Records with scene code
[BEGIN]

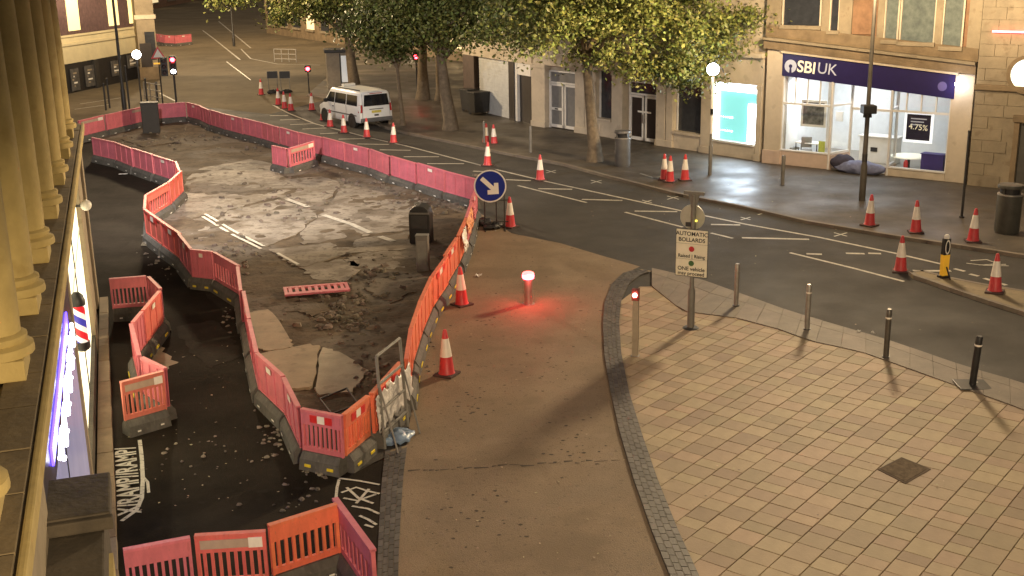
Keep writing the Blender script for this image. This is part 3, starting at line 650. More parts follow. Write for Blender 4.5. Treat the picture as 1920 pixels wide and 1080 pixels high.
band_sl('fascia_trim', CREAM, .002, .09, -.2, .12, pl-.1, pr+.2); band_sl('cornice', SANDDK, .095, .34, -.4, .16); band_sl('cornice_lip', SANDST, .44, .10, -.4, .3)
band_sl('upper_course', SANDDK, .545, .45, -.4, .02)
# upper storey: brick and stone with windows
sbox('upper_wall', BRICK, -.1, W_+.3, -6, -.12, 4.0, 12)
for (a0, a1) in [(-.1, .5), (2.2, 2.5), (2.9, 3.4), (4.4, 4.65), (6.55, 6.8), (W_-.15, W_+.3)]: sbox('stone_pier', SANDST, a0, a1, -.1, .0, 4.75, 12)
for (a0, a1, lit) in [(.6, 2.1, 0), (2.55, 2.85, 0), (4.7, 5.15, 1), (5.3, 6.5, 1), (6.85, 7.5, 1)]:
    sl_ = fz(a0)+1.05-.12*(a0 > 4); w_ = sbox('window', mat('upper_glass_lit', (.10, .11, .09), .1, var=.4, emit=(.6, .62, .45), estr=.10) if lit else DGLASS, a0, a1, -.16, -.09, sl_, 8.2)
    sbox('window_frame', CREAM, a0-.06, a0, -.12, -.03, sl_, 8.2, w_); sbox('window_frame', CREAM, a1, a1+.06, -.12, -.03, sl_, 8.2, w_); sbox('sill', SANDST, a0-.1, a1+.1, -.1, .08, sl_-.14, sl_, w_)
sbox('side_panel', BRICK, 3.42, 4.38, -.1, -.03, fz(3.4)+1.0, 8.5)
# lettering and roundel
def facemat(fr, a, b, z, tilt=0.0):
    x = (fr.u+Vector((0, 0, tilt))).normalized(); y = fr.w.cross(x); return basis(fr(a, b, z), x, y)
la, lz = A(1483, 124); a1_, z1_ = A(1514, 127); a2_, z2_ = A(1546, 130)
tl = (zB[1]-zA[1])/(zB[0]-zA[0])
text_part('lettering', 'SBI', .62, facemat(SB, a1_-.03, .03, z1_, tl), LOGO, fascia, bold=True)
text_part('lettering', 'UK', .60, facemat(SB, a2_+.12, .03, z2_, tl), LOGO2, fascia)
mb = MB(); M = facemat(SB, la, .03, lz); n = 28
ring = []
for k in range(n+1):
    th = -math.pi/2+.22+(2*math.pi-.44)*k/n; ring.append((.255*math.cos(th), .255*math.sin(th), 0))
inner = [(.075*math.cos(-math.pi/2+.5+(2*math.pi-1.0)*k/n), .075*math.sin(-math.pi/2+.5+(2*math.pi-1.0)*k/n), 0) for k in range(n+1)]
mb.add([M @ Vector(q) for q in ring+inner], [(k, k+1, n+1+k+1, n+1+k) for k in range(n)]); mb.build('roundel', LOGO2, fascia, True)
# faint second roundel at the curved right end
mb = MB(); M = facemat(SB, pr-.35, .03, fz(pr)-.45); mb.add([M @ Vector((.17*math.cos(k/16*6.2832), .17*math.sin(k/16*6.2832), 0)) for k in range(16)], [tuple(range(16))]); mb.build('roundel', mat('roundel_dim', (.12, .1, .3), .5, var=.1), fascia, True)
# interior
IW = mat('interior_white', (.78, .80, .80), .6, var=.05); IF = mat('interior_floor', (.26, .23, .19), .35, var=.15, scale=3); IB = mat('interior_grey', (.22, .22, .21), .6, var=.2)
D_ = 4.6
sbox('shop_floor', IF, pl, pr, -D_, -.06, PZ-.02, PZ+.05); sbox('back_wall', IW, pl, pr, -D_-.1, -D_, PZ, 3.6)
sbox('side_wall', IW, pl-.08, pl+.0, -D_, -.3, PZ, 3.6); sbox('side_wall', IB, pr, pr+.08, -D_, -.3, PZ, 3.6); sbox('ceiling', IW, pl-.1, pr+.1, -D_, -.25, 3.6, 3.66)
CEIL = emat('ceiling_light', (.95, .97, 1.0), 4.0)
for (a, b) in [(1.2, -1.2), (2.6, -1.2), (4.3, -1.4), (5.8, -1.2), (1.4, -3), (3.2, -3), (5.2, -3.1)]: sbox('ceiling_light', CEIL, a, a+.55, b-.55, b, 3.57, 3.595)
for (a, b, e) in [(1.6, -1.4, 52), (4.6, -1.6, 22), (2.2, -3.2, 20)]:
    ld = bpy.data.lights.new('shop_light', 'AREA'); ld.energy = e; ld.size = 1.0; ld.color = (.95, .97, 1.0); lo = bpy.data.objects.new('shop_light', ld); COL.objects.link(lo)
    lo.location = SB(a, b, 3.5); lo.parent = sb; lo.matrix_parent_inverse = WM[sb].inverted()
ZW = 3.62
# left bay: window wall with angled return, doorway recess, right bay
aL1 = A(1556, 250)[0]; aR0 = A(1668, 250)[0]; aD0, aD1 = aL1+.35, aR0-.15; bD = -1.1
zs = lambda a: PZ+.62-.34*a/W_
sbox('stall_riser', PINKST, pl, aL1, -.2, .0, PZ, zs(1.0), bevel=.015)
sbox('stall_riser', CREAM, aR0, pr, -.2, .0, PZ, PZ+.30, bevel=.015)
mb = MB()   # angled riser into the doorway
for (pa, pb, top) in (((aL1, 0), (aD0, bD), zs(1.2)), ((aR0, 0), (aD1, bD), PZ+.3)):
    a_, b_ = SB(pa[0], pa[1], 0), SB(pb[0], pb[1], 0); n_ = Vector((-(b_-a_).y, (b_-a_).x, 0)).normalized()*.08
    MB().poly([a_-n_, b_-n_, b_+n_, a_+n_], PZ, top).build('stall_riser', PINKST, sb, True)
    g = MB(); g.quad((*a_[:2], top), (*b_[:2], top), (*b_[:2], ZW), (*a_[:2], ZW)); g.build('window_glass', GLASS, sb, True)
    for f_ in (0, 1):
        p = a_.lerp(b_, f_); MB().tube([(*p[:2], PZ), (*p[:2], min(ZW, fz(pa[0])-FH+.02))], .045, 6).build('window_post', WHITEP, sb, True)
    for zt in (2.55, top+.03):
        d_ = (b_-a_); MB().poly([a_-n_*.5, b_-n_*.5, b_+n_*.5, a_+n_*.5], zt, zt+.07).build('transom', WHITEP, sb, True)
for (a0, a1, z0) in ((pl, aL1, zs(1.0)), (aR0, pr, PZ+.3)):
    g = MB(); g.quad(SB(a0, -.08, z0), SB(a1, -.08, z0), SB(a1, -.08, ZW), SB(a0, -.08, ZW)); g.build('window_glass', GLASS, sb, True)
    sbox('sill', WHITEP, a0, a1, -.14, .04, z0, z0+.05)
    sbox('transom', WHITEP, a0, a1, -.12, -.04, 2.52, 2.6)
    k = 4 if a1-a0 > 1.7 else 3
    for j in range(k+1):
        a = a0+(a1-a0)*j/k; sbox('glazing_bar', WHITEP, a-.025, a+.025, -.11, -.05, 2.6, ZW)
    for a in (a0, a1): sbox('window_post', WHITEP, a-.04, a+.04, -.12, -.03, z0, min(ZW, fz(a)-FH+.02))
# door
sbox('door_frame', WHITEP, aD0, aD0+.07, bD-.05, bD+.03, PZ, ZW); sbox('door_frame', WHITEP, aD1-.07, aD1, bD-.05, bD+.03, PZ, ZW); sbox('door_head', WHITEP, aD0, aD1, bD-.05, bD+.03, 2.35, 2.45)
g = MB(); g.quad(SB(aD0+.07, bD, PZ+.1), SB(aD1-.07, bD, PZ+.1), SB(aD1-.07, bD, 2.35), SB(aD0+.07, bD, 2.35)); dr = g.build('door_glass', GLASS, sb, True)
sbox('soffit', IB, pl, pr, -1.2, -.22, ZW, ZW+.06)
# things inside
def inthing(name, label, cat, a, b, z=PZ+.05): return thing(name, label, cat, tuple(SB(a, b, z)), math.atan2(SB.u.y, SB.u.x))
ds = inthing('service_counter', 'white service counter inside the bank behind the doorway', 'counter', A(1640, 275, -2.2)[0], -2.4)
MB().box(-.6, .9, -.3, .3, 0, 1.02).build('body', WHITEP, ds, bevel=.02); MB().box(-.66, .96, -.36, .36, 1.02, 1.07).build('top', WHITEP, ds, bevel=.01); MB().box(-.12, .16, -.315, -.30, .45, .62).build('screen', BLACK, ds)
at_ = A(1512, 250, -1.0)[0]
tb = inthing('desk', 'small white desk in the left bank window', 'desk', at_, -1.3)
MB().box(-.5, .5, -.3, .3, .70, .74).build('top', WHITEP, tb, bevel=.01)
for sx in (-.45, .45):
    for sy in (-.25, .25): MB().tube([(sx, sy, 0), (sx, sy, .7)], .022, 6).build('leg', DKMET, tb)
for k, (da, db, rz, lab) in enumerate([(-.65, .25, .6, 'left of the desk'), (.1, .62, -.2, 'in front of the desk')]):
    ch = thing('office_chair', f'dark office chair {lab} in the bank window', 'chair', tuple(SB(at_+da, -1.3+db*.7, PZ+.05)), rz, 'office chairs in the bank window')
    MB().box(-.22, .22, -.22, .22, .42, .50).build('seat', IB, ch, bevel=.03); MB().box(-.21, .21, .19, .25, .55, .98).build('backrest', IB, ch, bevel=.02)
    for sx in (-.19, .19):
        for sy in (-.19, .19): MB().tube([(sx, sy, 0), (sx, sy, .43)], .018, 6).build('leg', DKMET, ch)
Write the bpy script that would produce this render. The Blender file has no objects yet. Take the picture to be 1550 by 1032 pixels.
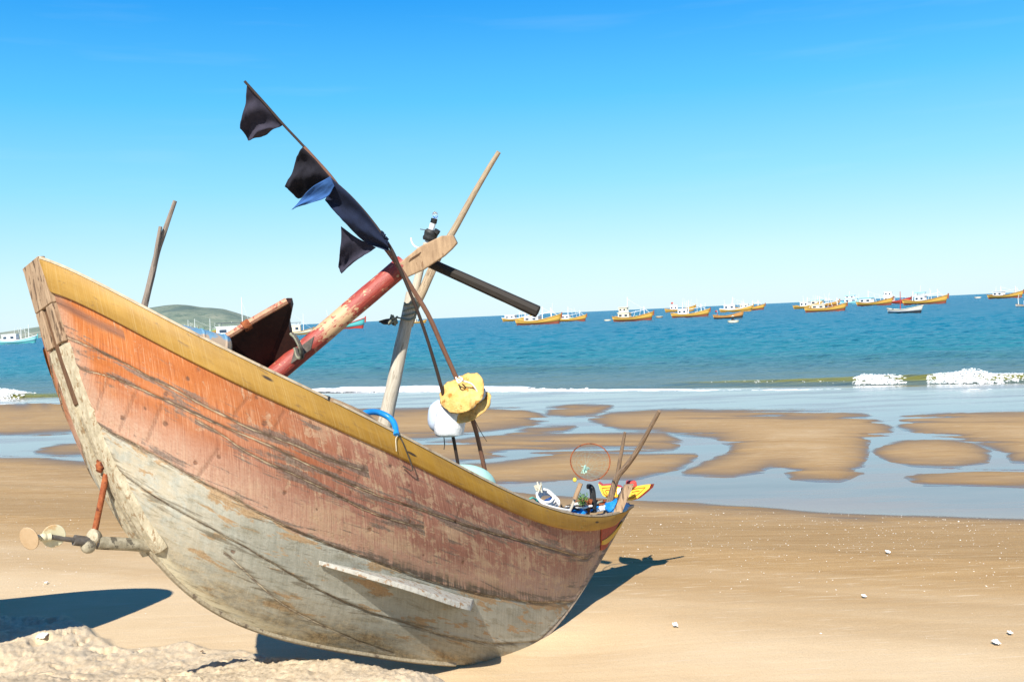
import bpy, bmesh, math, random
import numpy as np
from mathutils import Vector, Matrix
random.seed(7); RNG = np.random.default_rng(7)
C = bpy.context.scene.collection
sc = bpy.context.scene

# ------------------------------------------------------------------ camera
F = 1507.0; CH = 2.2
ROLL = math.radians(2.56); PITCH = math.atan(40 / F * math.cos(ROLL))
cf = np.array([0, math.cos(PITCH), -math.sin(PITCH)]); _u = np.array([0, math.sin(PITCH), math.cos(PITCH)]); _r = np.array([1.0, 0, 0])
cr = math.cos(ROLL) * _r - math.sin(ROLL) * _u
cu = math.sin(ROLL) * _r + math.cos(ROLL) * _u
CAM = np.array([0, 0, CH])
def P(px, py, d):                       # photo pixel + distance along the view axis -> world point
    return CAM + d * (cf + (px - 775) / F * cr - (py - 516) / F * cu)
def proj(W):
    Q = np.asarray(W) - CAM; d = Q @ cf
    return 775 + F * (Q @ cr) / d, 516 - F * (Q @ cu) / d, d
def on_z(px, py, z):                    # pixel -> horizontal plane
    v = cf + (px - 775) / F * cr - (py - 516) / F * cu
    return CAM + v * ((z - CH) / v[2])
cam = bpy.data.cameras.new('camera'); co = bpy.data.objects.new('camera', cam); C.objects.link(co)
cam.sensor_width = 36; cam.lens = F / 1550 * 36; cam.clip_start = .05; cam.clip_end = 20000
R3 = Matrix((tuple(cr), tuple(cu), tuple(-cf))).transposed()
co.matrix_world = Matrix.Translation(Vector(CAM)) @ R3.to_4x4()
sc.camera = co

# ------------------------------------------------------------------ noise
def _h(i, j, s):
    n = (i.astype(np.int64) * 374761393 + j.astype(np.int64) * 668265263 + s * 974634777) & 0xffffffff
    n = ((n ^ (n >> 13)) * 1274126177) & 0xffffffff
    return ((n ^ (n >> 16)) & 0xffff) / 65535.0
def vn(x, y, s=0):
    x = np.asarray(x, float); y = np.asarray(y, float)
    i = np.floor(x); j = np.floor(y); f = x - i; g = y - j
    f = f * f * (3 - 2 * f); g = g * g * (3 - 2 * g)
    a = _h(i, j, s); b = _h(i + 1, j, s); c = _h(i, j + 1, s); d = _h(i + 1, j + 1, s)
    return (a * (1 - f) + b * f) * (1 - g) + (c * (1 - f) + d * f) * g
def fbm(x, y, o=4, s=0):
    v = 0; a = .5; t = 0
    for k in range(o):
        v = v + a * vn(x, y, s + k); t += a; x = x * 2.03 + 3.1; y = y * 2.03 + 1.7; a *= .5
    return v / t
def ss(a, b, x):
    t = np.clip((x - a) / (b - a), 0, 1); return t * t * (3 - 2 * t)

# ------------------------------------------------------------------ object helpers
OFF = {}
def thing(name, label, cat, loc=(0, 0, 0), group=None):
    o = bpy.data.objects.new(name, None); C.objects.link(o); o.empty_display_size = .2
    o.location = tuple(loc); OFF[o.name] = np.array(loc, float)
    o['label'] = label; o['category'] = cat
    if group: o['group'] = group
    return o
def tag(o, label, cat, group=None):
    o['label'] = label; o['category'] = cat
    if group: o['group'] = group
    return o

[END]

Reproduce exactly the lines above starting at the line containing "Write the bpy" and ending at the line containing "sc = bpy.context.scene", including both, but not the pictures.

SOLUTION FOR THIS PROBLEM:
Write the bpy script that would produce this render. The Blender file has no objects yet. Take the picture to be 1550 by 1032 pixels.
import bpy, bmesh, math, random
import numpy as np
from mathutils import Vector, Matrix
random.seed(7); RNG = np.random.default_rng(7)
C = bpy.context.scene.collection
sc = bpy.context.scene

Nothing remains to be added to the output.